The U.S. Coast Guard and Urban Search and Rescue Teams, joined by 28 large helicopters, were performing “active rescue missions,” particularly near the barrier islands that surround Florida’s southwestern coast, DeSantis said. Whatever the casualties, he said, Ian’s damage appeared “historic” and its legacy immense.
“You’re looking at a storm that’s changed the character of a significant part of our state,” DeSantis said Thursday morning in Tallahassee. “This is going to require not just the emergency response now, and the days or weeks ahead, I mean, this is going to require years of effort, to be able to rebuild, to come back.”
By midafternoon Thursday, more than 500 people had been rescued in Charlotte and Lee counties since operations began in the morning, the Florida Division of Emergency Management said.
Residents who witnessed the hurricane’s fury and its aftermath described terrifying scenes.
Bill D’Antuono, a charter boat captain, was at his aunt and uncle’s canal-front house in Naples Park when the water, he said, started rising “real fast.” Ten minutes later, a foot of water had surged into the house. Eventually, it rose above the kitchen countertops. The three fled to the second floor.
On Thursday, the lifelong Naples resident emerged into a transformed city, with boats in roadways, streets underwater and homes filled with water. The landmark Naples Pier was torn apart in some sections. D’Antuono, 36, said his house in the Bayshore area appeared flooded beyond repair.
“Everything we knew is different now,” he said.
D’Antuono was in an evacuation zone but didn’t leave, in part because an earlier predicted track for Ian had the storm headed to Tampa, significantly north of his home. His family had emerged unscathed from many storms and scares in the past, he said. But Ian was not like those other times.
“This is unbelievable,” he said. “I mean it’s just — it’s truly a nightmare. It’s something that I wouldn’t wish on anyone. And it just happened to every single person I know.”
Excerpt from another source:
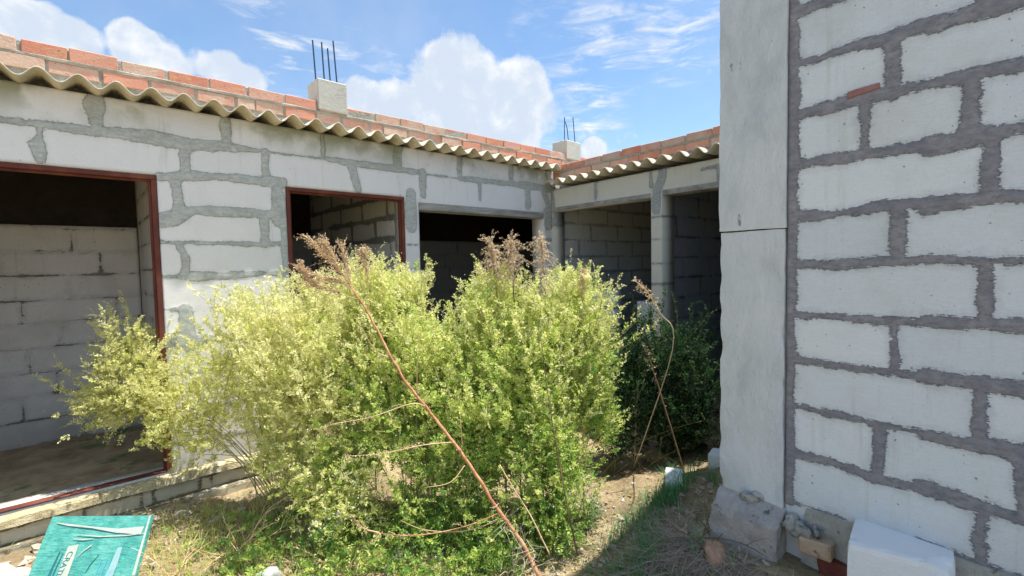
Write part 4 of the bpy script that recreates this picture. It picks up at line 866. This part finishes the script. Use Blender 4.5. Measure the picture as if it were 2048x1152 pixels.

Far from the bludgeoned southwest coast, Ian was still making its mark, unloading 10 to 20 inches of rain across a wide belt of Florida. Orlando, in central Florida, set a 24-hour rainfall record with 12.49 inches through 8 a.m. — roughly twice its monthly average. Overnight Wednesday, nearly 17 inches of rain fell near the city, where the storm had forced Walt Disney World to shutter. (The theme park was set to reopen today.)
On the Atlantic coast, 28 inches fell in New Smyrna Beach. In St. Augustine, about 30 miles south of Jacksonville, storm surge caused the Matanzas River to overflow, flooding downtown streets. The National Hurricane Center projected a peak surge of up to 4 to 6 feet in the area.
Multiple rivers were at or headed toward record levels. Because the ground was already saturated from rain, Ian’s downpours had an even greater effect, said Rick Davis, a meteorologist with the National Weather Service’s Tampa Bay office.
“The weather is improving for the beaches, but the weather for the people that live by the rivers, they’re going to be impacted for weeks to come with high water,” Davis said.
That was sinking in Thursday for Raj Sukhraj, who had been rescued in the morning with her dog from their home near a lake in West Orlando.
“I never thought it would be this bad,” said Sukhraj, 61, a former schoolteacher who has lived in her house for 10 years. “We went through Hurricane Irma, and it wasn’t anything like this. If I had known, I would have gotten out before it came.”
Sukhraj said she woke up in the middle of the night as Hurricane Ian, by then a Category 1 storm, passed over, and when she put her feet on the floor, the water in her bedroom covered her foot.
“And then it came up to here,” she said, using her cane to measure water that rose up to her shins. “I looked out the window and saw the rescuers across the street, so I opened the window and started yelling and knocking, and they came and got me and my baby.”